:: Your task ::
Print the records again, character for character.

:: Task input ::
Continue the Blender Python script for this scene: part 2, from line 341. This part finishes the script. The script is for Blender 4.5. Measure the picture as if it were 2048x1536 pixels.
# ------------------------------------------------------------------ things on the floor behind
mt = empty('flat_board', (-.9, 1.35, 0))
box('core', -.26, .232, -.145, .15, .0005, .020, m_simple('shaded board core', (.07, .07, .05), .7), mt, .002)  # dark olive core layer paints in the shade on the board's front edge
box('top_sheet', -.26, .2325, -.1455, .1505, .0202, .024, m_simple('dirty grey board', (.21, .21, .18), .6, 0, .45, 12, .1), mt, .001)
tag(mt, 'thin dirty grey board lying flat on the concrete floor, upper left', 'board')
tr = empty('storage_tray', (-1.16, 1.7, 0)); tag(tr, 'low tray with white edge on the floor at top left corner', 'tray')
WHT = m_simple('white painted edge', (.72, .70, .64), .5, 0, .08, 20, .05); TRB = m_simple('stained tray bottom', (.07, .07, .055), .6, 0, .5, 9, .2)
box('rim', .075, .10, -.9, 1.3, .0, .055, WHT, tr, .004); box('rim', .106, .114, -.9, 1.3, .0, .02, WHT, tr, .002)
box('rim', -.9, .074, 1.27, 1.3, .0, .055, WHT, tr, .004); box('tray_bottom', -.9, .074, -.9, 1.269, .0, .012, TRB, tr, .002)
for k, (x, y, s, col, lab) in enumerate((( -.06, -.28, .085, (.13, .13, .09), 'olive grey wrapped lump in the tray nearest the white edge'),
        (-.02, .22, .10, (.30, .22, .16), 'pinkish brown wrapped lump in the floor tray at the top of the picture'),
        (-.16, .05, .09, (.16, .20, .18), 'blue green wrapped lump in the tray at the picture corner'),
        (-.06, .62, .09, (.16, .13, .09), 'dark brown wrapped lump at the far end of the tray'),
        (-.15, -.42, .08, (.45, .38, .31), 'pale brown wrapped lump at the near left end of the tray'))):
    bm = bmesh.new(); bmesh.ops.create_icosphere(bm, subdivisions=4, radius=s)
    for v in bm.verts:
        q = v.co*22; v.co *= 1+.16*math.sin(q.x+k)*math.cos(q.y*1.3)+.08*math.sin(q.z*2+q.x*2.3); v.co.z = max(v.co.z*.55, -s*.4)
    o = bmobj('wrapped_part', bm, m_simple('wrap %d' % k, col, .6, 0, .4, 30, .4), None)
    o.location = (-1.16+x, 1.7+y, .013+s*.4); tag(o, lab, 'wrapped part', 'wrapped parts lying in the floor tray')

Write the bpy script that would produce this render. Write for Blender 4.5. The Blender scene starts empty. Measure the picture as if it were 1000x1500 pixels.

:: Response for this exercise ::
Continue the Blender Python script for this scene: part 2, from line 341. This part finishes the script. The script is for Blender 4.5. Measure the picture as if it were 2048x1536 pixels.
# ------------------------------------------------------------------ things on the floor behind
mt = empty('flat_board', (-.9, 1.35, 0))
box('core', -.26, .232, -.145, .15, .0005, .020, m_simple('shaded board core', (.07, .07, .05), .7), mt, .002)  # dark olive core layer paints in the shade on the board's front edge
box('top_sheet', -.26, .2325, -.1455, .1505, .0202, .024, m_simple('dirty grey board', (.21, .21, .18), .6, 0, .45, 12, .1), mt, .001)
tag(mt, 'thin dirty grey board lying flat on the concrete floor, upper left', 'board')
tr = empty('storage_tray', (-1.16, 1.7, 0)); tag(tr, 'low tray with white edge on the floor at top left corner', 'tray')
WHT = m_simple('white painted edge', (.72, .70, .64), .5, 0, .08, 20, .05); TRB = m_simple('stained tray bottom', (.07, .07, .055), .6, 0, .5, 9, .2)
box('rim', .075, .10, -.9, 1.3, .0, .055, WHT, tr, .004); box('rim', .106, .114, -.9, 1.3, .0, .02, WHT, tr, .002)
box('rim', -.9, .074, 1.27, 1.3, .0, .055, WHT, tr, .004); box('tray_bottom', -.9, .074, -.9, 1.269, .0, .012, TRB, tr, .002)
for k, (x, y, s, col, lab) in enumerate((( -.06, -.28, .085, (.13, .13, .09), 'olive grey wrapped lump in the tray nearest the white edge'),
        (-.02, .22, .10, (.30, .22, .16), 'pinkish brown wrapped lump in the floor tray at the top of the picture'),
        (-.16, .05, .09, (.16, .20, .18), 'blue green wrapped lump in the tray at the picture corner'),
        (-.06, .62, .09, (.16, .13, .09), 'dark brown wrapped lump at the far end of the tray'),
        (-.15, -.42, .08, (.45, .38, .31), 'pale brown wrapped lump at the near left end of the tray'))):
    bm = bmesh.new(); bmesh.ops.create_icosphere(bm, subdivisions=4, radius=s)
    for v in bm.verts:
        q = v.co*22; v.co *= 1+.16*math.sin(q.x+k)*math.cos(q.y*1.3)+.08*math.sin(q.z*2+q.x*2.3); v.co.z = max(v.co.z*.55, -s*.4)
    o = bmobj('wrapped_part', bm, m_simple('wrap %d' % k, col, .6, 0, .4, 30, .4), None)
    o.location = (-1.16+x, 1.7+y, .013+s*.4); tag(o, lab, 'wrapped part', 'wrapped parts lying in the floor tray')

Write the bpy script that would produce this render. Write for Blender 4.5. The Blender scene starts empty. Measure the picture as if it were 1000x1500 pixels.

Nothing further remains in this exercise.